The three domains of problem solving¶
PSL splits effective problem-solving leadership into three dimensions that are always present and always interacting. Most security work addresses only the first.
Rational¶
Facts, data, analysis, models, tooling, root cause analysis. This is the dimension most engineers identify as the whole job. It is necessary. It is rarely sufficient.
When a vulnerability exists and the technical fix is clear, the rational layer is satisfied. The problem is that most security failures do not stop there.
Emotional¶
Motivation, fear, trust, ego, communication, conflict, psychological safety. How people feel about the problem, about each other, and about the consequences of acting.
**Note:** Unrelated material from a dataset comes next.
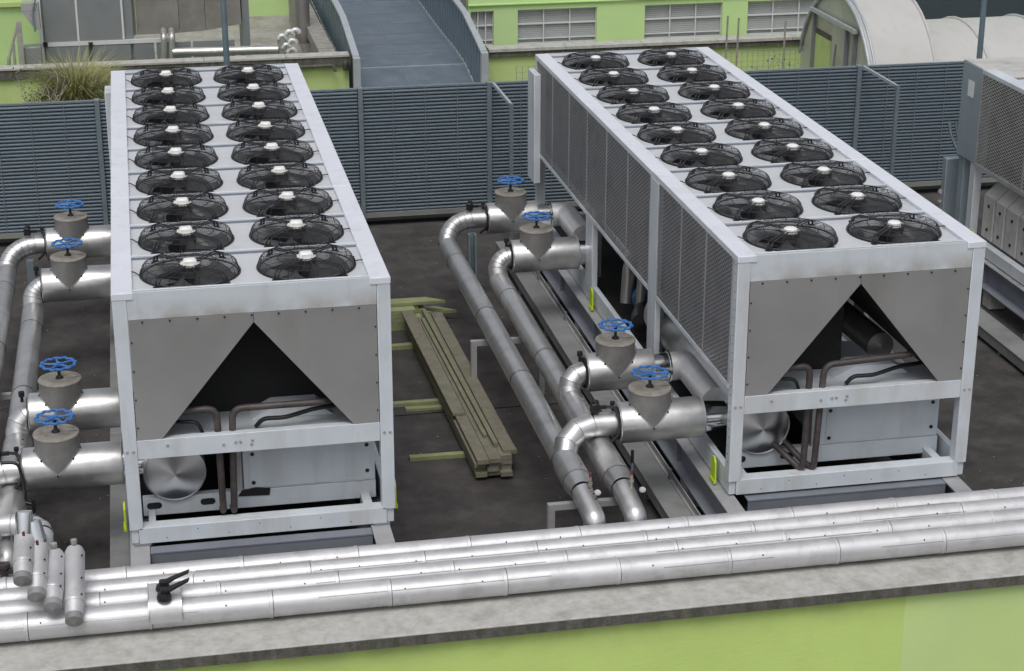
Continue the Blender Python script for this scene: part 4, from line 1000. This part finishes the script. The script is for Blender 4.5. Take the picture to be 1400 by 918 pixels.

A developer who fears that reporting a security issue will delay their release will not report it. An ops team that is overwhelmed will convert shortcuts into policy. A security team that is experienced as a blocker will be routed around, efficiently. These are not attitude problems. They are emotional constraints operating on the system, and they determine whether technically correct solutions get implemented.
The typical red team observation that never makes it into the report is: everyone knew. Nobody wanted to be the one to say it.
Political¶
Influence, authority, incentives, organisational constraints, hidden agendas, and the question of who benefits and who loses from any given change.
This is the graveyard of good security work. Findings classified as accepted risk are often not about risk appetite. They are about the cost of fixing something landing on a team that does not benefit from it being fixed. Shadow IT protected by powerful stakeholders, budget ownership split in ways that guarantee no single team can act, security recommendations that conflict with the KPIs that drive bonuses: these are political conditions, and they decide whether anything changes.
Why all three matter¶
Most failed problem solving over-indexes on the rational dimension while the real blockage sits in the other two. Weinberg’s formulation is direct: if you are stuck, you are probably solving the wrong part of the problem.
The implication for security is that a technically brilliant report is not the output. The output is change. Change requires that all three dimensions are addressed, and that the people doing the work can see all three clearly enough to know where the actual obstruction is.